La vera battaglia democratica è quella che si sta svolgendo a Gela e nei collegi di Caltanissetta e Agrigento, dove i circoli locali del Pd minacciano fuoco e fiamme se i candidati non verranno scelti tra i “compagni” del territorio. Sembra infatti che i vertici di Palermo e Roma vogliano ricandidare Daniela Cardinale (a sinistra nella foto, con la grillina Azzurra Cancelleri, sorella del più famoso Giancarlo, deputato all'Ars)), figlia di quel Totò Cardinale, oggi factotum di Sicilia Futura ma in passato potente ministro democristiano.
La “figlia di” negli ultimi cinque anni si è vista ben poco nel territorio, non si comprende bene quale funzione abbia svolto in Parlamento, e quindi via con la battaglia contro il nepotismo: “Smettiamola con le candidature dei parenti, con il nepotismo” – hanno tuonato il deputato regionale Arancio, cugino di Speziale, e il segretario Pd di Gela Di Cristina, genero di Speziale. I quali hanno chiarito la protesta assicurando di avere un ottimo nome da candidare, ad oggi avvolto dal mistero: vuoi vedere che magari è proprio Speziale?
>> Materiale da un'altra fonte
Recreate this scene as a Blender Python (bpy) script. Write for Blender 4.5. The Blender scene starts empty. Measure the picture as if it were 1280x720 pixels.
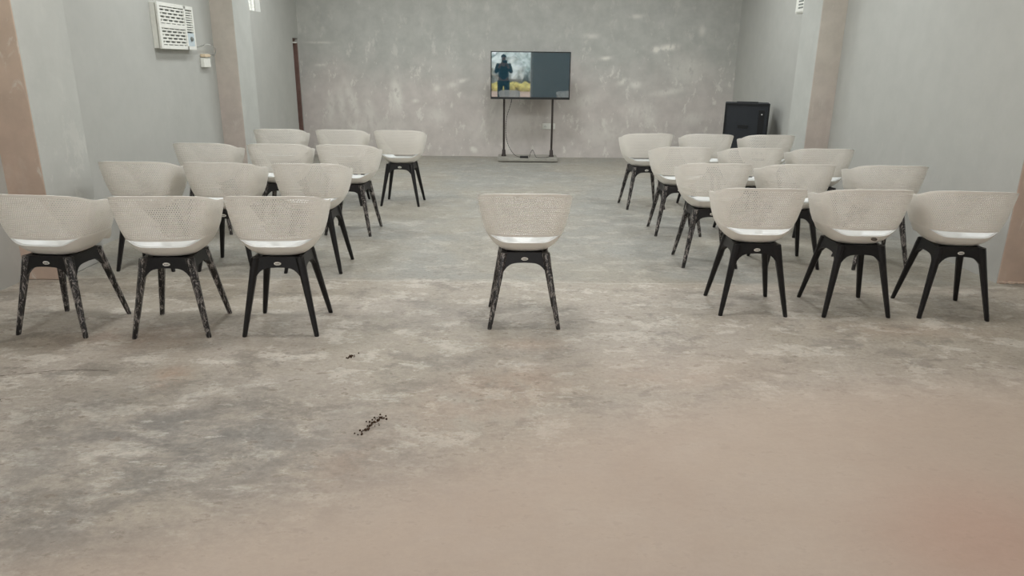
import bpy, bmesh, math, random
from mathutils import Vector, Matrix, noise
import numpy as np
random.seed(7); np.random.seed(7)
C = bpy.context.scene.collection
sc = bpy.context.scene
S = 0.94            # metres per survey unit
CAMZ = 1.6 * S

# ------------------------------------------------------------------ helpers
def link(o, parent=None):
    C.objects.link(o)
    if parent is not None: o.parent = parent
    return o

def obj(name, bm, mat, parent=None, smooth=None, normals=True):
    me = bpy.data.meshes.new(name)
    if normals: bmesh.ops.recalc_face_normals(bm, faces=bm.faces)
    bm.to_mesh(me); bm.free()
    for m in (mat if isinstance(mat, (list, tuple)) else [mat]): me.materials.append(m)
    if smooth is not None:
        for p in me.polygons: p.use_smooth = True
        me.set_sharp_from_angle(angle=math.radians(smooth))
    return link(bpy.data.objects.new(name, me), parent)

def tag(o, label=None, cat=None, group=None, kind=None):
    if label: o['label'] = label
    if cat: o['category'] = cat
    if group: o['group'] = group
    if kind: o['kind'] = kind
    return o

def thing(name, label, cat, loc=(0, 0, 0), rz=0, group=None):
    o = bpy.data.objects.new(name, None); o.empty_display_size = .1
    link(o); o.location = loc; o.rotation_euler = (0, 0, rz)
    return tag(o, label, cat, group)

def box(bm, x0, x1, y0, y1, z0, z1, bev=0, M=None, mi=0):
    r = bmesh.ops.create_cube(bm, size=1)
    vs = r['verts']
    for v in vs:
        v.co = Vector(((x0+x1)/2+v.co.x*(x1-x0), (y0+y1)/2+v.co.y*(y1-y0), (z0+z1)/2+v.co.z*(z1-z0)))
    fs = set(f for v in vs for f in v.link_faces)
    for f in fs: f.material_index = mi
    if bev > 0:
        es = list(set(e for v in vs for e in v.link_edges))
        g = bmesh.ops.bevel(bm, geom=es, offset=bev, segments=2, affect='EDGES', profile=.5)
        vs = list(set(v for f in g['faces'] for v in f.verts) | set(v for v in vs if v.is_valid))
    if M is not None:
        allv = set()
        stack = [v for v in vs if v.is_valid]
        for v in stack: allv.add(v)
        for v in list(allv):
            for e in v.link_edges:
                allv.add(e.other_vert(v))
        for v in allv: v.co = M @ v.co
    return bm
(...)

Più tranquillo il centrodestra locale: se andrà in porto la candidatura (e l’elezione) di Mancuso al Parlamento, Gela potrà festeggiare il ritorno all’Assemblea regionale di Pino Federico. Si ricomporrà quindi la coppia di deputati regionali, Arancio e Federico, che ha rappresentato Gela negli ultimi cinque anni e che tanti e importanti risultati ha ottenuto per la nostra città e per il comprensorio. Come? Non li ricordate? Ma fate uno sforzo di memoria, buon Dio, vedrete che qualcosa salterà fuori!